A la fin du XVIIIe siècle, les modalités des châtiments commencèrent à faire office de contestations. L’appel à la modération se fait ressentir, comme l’expose Eirick PRAIRAT, «Les humanistes de la renaissance, qui proposent de fonder l‟éducation sur la confiance et l‟émulation, ne renoncent pas aux vertus apaisantes de la trique, comme l‟attestent leurs écrits. (…) Ce [qu’ils] redoutent, c‟est l‟excès, l‟abus, l‟usage incontrôlé. » au regard des dérives autant familiales que scolaires. Mais ce qui différencie sur un point, l’environnement familial, des lieux d’apprentissage, c’est la fréquence de ces dérives. L’auteur indique qu’« Historiquement la famille a toujours été plus violente que les institutions éducatives, pour la simple raison qu‟elle a été « la plus puissante et la plus durable zone de non-droit » qu‟ont connues et que continuent de connaître les sociétés démocratiques. » .

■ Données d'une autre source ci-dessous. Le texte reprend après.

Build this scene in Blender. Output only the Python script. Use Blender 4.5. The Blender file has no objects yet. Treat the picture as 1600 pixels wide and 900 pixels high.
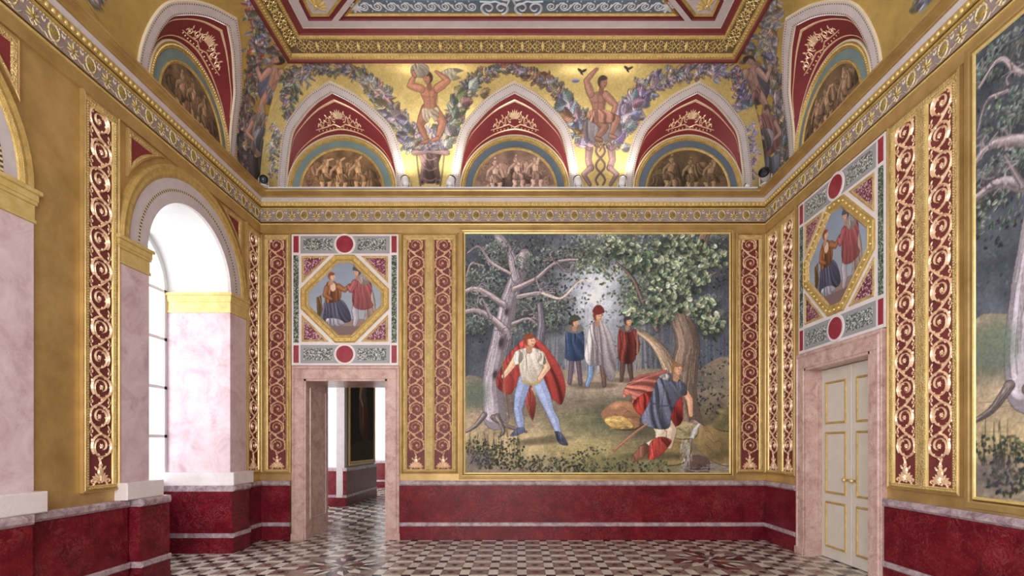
import bpy, math, random
import numpy as np
from mathutils import Vector

C = bpy.context.scene.collection
PI = math.pi
XL, XR = -4.06, 3.85            # side wall planes
YE = -8.8                        # near end of the room
D0, EYE, F = 8.0, 1.49, 800.0    # camera distance from the back wall, eye height, focal length in pixels

# ------------------------------------------------------------------ colour / materials
def s2l(c):
    c = c / 255.0
    return c / 12.92 if c <= 0.04045 else ((c + 0.055) / 1.055) ** 2.4
def rgb(r, g, b): return (s2l(r), s2l(g), s2l(b), 1.0)

def new_mat(name):
    m = bpy.data.materials.new(name); m.use_nodes = True
    nt = m.node_tree
    return m, nt, nt.nodes['Principled BSDF']

def ramp(nt, fac, stops):
    r = nt.nodes.new('ShaderNodeValToRGB')
    el = r.color_ramp.elements
    while len(el) < len(stops): el.new(0.5)
    for e, (p, c) in zip(el, stops): e.position = p; e.color = c
    nt.links.new(fac, r.inputs[0])
    return r.outputs[0]

def coords(nt, scale=(1, 1, 1)):
    g = nt.nodes.new('ShaderNodeNewGeometry')
    mp = nt.nodes.new('ShaderNodeMapping'); mp.inputs['Scale'].default_value = scale
    nt.links.new(g.outputs['Position'], mp.inputs[0])
    return mp.outputs[0]

def noise(nt, vec, scale, detail=4, rough=0.55, dist=0.0):
    n = nt.nodes.new('ShaderNodeTexNoise')
    n.inputs['Scale'].default_value = scale; n.inputs['Detail'].default_value = detail
    n.inputs['Roughness'].default_value = rough; n.inputs['Distortion'].default_value = dist
    nt.links.new(vec, n.inputs['Vector'])
    return n.outputs['Fac']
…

Toutefois, bien que le cercle familial reste le lieu où les violences résistent le plus, on peut dire qu’aujourd’hui la place des enfants en son sein s’est remaniée. Citons une nouvelle fois l’auteur, « (…) Dès lors que le jeune enfant est perçu comme une promesse, riche d‟une humanité à venir, ce ne sont pas seulement les modalités mais le sens même de l‟acte éducatif qui se trouve modifié. Il ne s‟agit plus de dresser mais d‟aider, d‟accompagner ; en un mot, de faciliter l‟actualisation de ses potentialités. ».